Hydrodynamics of dipole-conserving fluids

Dipole-conserving fluids serve as examples of kinematically constrained systems that can be understood on the basis of symmetry. They are known to display various exotic features including glassylike dynamics, subdiffusive transport, and immobile excitations' dubbed fractons. Unfortunately, such systems have so far escaped a complete macroscopic formulation as viscous fluids. In this work, we construct a consistent hydrodynamic description for fluids invariant under translation, rotation, and dipole shift symmetry. We use symmetry principles to formulate a thermodynamic theory for dipole-conserving systems at equilibrium and apply irreversible thermodynamics in order to elucidate dissipative effects. Remarkably, we find that the inclusion of the energy conservation not only renders the longitudinal modes diffusive rather than subdiffusive but also diffusion is present even at the lowest order in the derivative expansion.

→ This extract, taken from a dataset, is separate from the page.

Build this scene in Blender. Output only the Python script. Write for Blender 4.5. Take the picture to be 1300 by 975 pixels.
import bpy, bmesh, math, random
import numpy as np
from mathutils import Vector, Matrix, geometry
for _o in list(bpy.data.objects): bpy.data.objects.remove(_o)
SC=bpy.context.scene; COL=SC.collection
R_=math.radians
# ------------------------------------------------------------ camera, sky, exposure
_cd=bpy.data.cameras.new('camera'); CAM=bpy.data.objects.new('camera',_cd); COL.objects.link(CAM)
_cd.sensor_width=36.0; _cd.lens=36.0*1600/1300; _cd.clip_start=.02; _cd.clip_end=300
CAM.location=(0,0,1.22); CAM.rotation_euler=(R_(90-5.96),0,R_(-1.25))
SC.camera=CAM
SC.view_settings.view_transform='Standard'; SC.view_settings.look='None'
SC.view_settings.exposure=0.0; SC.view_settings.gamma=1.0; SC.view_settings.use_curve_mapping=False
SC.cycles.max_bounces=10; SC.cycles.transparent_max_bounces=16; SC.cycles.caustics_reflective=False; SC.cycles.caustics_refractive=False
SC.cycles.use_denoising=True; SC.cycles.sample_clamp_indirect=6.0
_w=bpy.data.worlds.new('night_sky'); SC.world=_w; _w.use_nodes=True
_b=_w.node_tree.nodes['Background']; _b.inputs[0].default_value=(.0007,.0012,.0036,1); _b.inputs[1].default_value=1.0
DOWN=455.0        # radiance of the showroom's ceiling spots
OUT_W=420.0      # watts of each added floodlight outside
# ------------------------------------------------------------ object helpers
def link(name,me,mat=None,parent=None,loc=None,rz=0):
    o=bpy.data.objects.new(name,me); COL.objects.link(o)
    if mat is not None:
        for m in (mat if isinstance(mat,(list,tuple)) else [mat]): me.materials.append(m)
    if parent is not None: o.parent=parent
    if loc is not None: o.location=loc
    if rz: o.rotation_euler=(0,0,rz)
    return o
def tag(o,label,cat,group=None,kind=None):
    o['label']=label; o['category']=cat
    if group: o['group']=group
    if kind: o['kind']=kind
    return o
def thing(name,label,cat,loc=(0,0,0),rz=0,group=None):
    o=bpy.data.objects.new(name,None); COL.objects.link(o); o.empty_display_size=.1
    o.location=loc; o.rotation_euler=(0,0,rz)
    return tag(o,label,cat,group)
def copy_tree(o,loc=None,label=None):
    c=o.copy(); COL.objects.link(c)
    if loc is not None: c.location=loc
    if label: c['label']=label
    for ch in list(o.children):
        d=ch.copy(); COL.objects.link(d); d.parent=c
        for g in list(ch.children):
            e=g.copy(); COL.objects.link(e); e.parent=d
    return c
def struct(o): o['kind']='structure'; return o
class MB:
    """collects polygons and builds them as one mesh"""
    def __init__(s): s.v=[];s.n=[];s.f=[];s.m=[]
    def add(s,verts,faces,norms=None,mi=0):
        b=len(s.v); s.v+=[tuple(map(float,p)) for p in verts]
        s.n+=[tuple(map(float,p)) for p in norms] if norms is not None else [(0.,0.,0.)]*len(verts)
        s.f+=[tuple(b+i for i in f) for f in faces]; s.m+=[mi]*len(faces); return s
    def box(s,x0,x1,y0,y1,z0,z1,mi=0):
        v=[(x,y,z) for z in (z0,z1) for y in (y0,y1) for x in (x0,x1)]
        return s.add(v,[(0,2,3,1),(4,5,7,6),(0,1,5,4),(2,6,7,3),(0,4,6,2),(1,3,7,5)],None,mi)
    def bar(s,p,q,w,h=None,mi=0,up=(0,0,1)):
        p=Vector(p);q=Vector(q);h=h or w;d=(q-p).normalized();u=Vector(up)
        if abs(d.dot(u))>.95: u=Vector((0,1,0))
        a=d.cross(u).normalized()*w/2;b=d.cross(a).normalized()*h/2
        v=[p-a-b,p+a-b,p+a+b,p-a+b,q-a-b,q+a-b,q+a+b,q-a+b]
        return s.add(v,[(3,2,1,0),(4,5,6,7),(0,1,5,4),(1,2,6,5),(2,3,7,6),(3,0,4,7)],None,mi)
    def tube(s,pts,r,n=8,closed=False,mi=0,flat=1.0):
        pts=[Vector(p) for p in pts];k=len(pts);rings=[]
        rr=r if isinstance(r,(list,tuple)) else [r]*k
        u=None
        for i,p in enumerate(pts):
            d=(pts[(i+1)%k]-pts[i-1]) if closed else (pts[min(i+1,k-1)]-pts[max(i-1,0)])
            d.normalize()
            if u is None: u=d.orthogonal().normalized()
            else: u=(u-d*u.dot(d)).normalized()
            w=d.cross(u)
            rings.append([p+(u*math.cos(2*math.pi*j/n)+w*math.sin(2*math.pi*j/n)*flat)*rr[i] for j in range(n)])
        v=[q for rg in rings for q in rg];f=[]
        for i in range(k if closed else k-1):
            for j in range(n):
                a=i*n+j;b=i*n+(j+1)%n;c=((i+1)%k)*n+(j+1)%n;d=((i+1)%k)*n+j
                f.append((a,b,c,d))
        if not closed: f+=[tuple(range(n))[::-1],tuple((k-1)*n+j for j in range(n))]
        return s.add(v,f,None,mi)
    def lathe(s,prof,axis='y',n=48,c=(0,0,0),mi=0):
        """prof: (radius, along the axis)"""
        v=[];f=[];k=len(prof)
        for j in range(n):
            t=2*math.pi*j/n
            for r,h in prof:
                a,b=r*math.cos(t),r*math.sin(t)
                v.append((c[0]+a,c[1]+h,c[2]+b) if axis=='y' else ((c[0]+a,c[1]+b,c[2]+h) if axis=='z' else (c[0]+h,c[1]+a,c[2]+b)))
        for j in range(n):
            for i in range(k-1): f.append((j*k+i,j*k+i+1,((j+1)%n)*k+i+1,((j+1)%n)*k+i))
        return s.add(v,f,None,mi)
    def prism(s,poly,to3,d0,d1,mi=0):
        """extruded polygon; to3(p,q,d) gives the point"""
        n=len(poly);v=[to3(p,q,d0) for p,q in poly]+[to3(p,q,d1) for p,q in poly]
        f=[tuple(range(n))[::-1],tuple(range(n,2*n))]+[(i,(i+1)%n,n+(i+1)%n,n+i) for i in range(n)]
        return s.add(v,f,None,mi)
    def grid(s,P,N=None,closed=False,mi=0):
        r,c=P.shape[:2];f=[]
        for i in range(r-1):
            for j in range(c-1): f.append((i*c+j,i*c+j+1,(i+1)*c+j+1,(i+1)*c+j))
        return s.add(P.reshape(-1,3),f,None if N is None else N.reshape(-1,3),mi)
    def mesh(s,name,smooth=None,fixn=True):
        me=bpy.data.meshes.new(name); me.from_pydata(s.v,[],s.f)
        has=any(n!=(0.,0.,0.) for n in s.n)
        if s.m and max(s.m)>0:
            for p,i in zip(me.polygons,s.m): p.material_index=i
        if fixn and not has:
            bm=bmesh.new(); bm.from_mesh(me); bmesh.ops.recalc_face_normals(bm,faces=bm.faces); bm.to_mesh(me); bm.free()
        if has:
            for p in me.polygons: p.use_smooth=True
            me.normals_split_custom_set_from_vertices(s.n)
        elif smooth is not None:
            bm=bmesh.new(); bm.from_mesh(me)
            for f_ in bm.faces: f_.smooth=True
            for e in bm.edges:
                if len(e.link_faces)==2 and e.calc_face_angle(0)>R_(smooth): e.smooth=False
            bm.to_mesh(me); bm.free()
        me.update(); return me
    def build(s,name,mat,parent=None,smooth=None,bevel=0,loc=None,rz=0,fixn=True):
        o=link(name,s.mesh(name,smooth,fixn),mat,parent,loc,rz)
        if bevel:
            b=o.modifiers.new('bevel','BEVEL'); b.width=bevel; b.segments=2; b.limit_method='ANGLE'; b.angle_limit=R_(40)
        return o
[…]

This work paves the way towards an effective description of many-body systems with constrained dynamics such as ensembles of topological defects, fracton phases of matter, and certain models of glasses.

Figure 1

Trajectories of the longitudinal modes in the frequency complex plane as a function of the thermal conductivity at fixed momentum with arrows indicating the direction of increase in thermal conductivity. (a) Frequencies as a function of the thermal conductivity for $a_1/a_2=0.75{(a_1/a_2)}_c$. (b) Longitudinal modes in the critical regime ${(a_1/a_2)}_c$, the collision of the modes happens at $a_2=\sqrt{3}$. (c) Trajectories in Regime II for $a_1/a_2=1.25{(a_1/a_2)}_c$.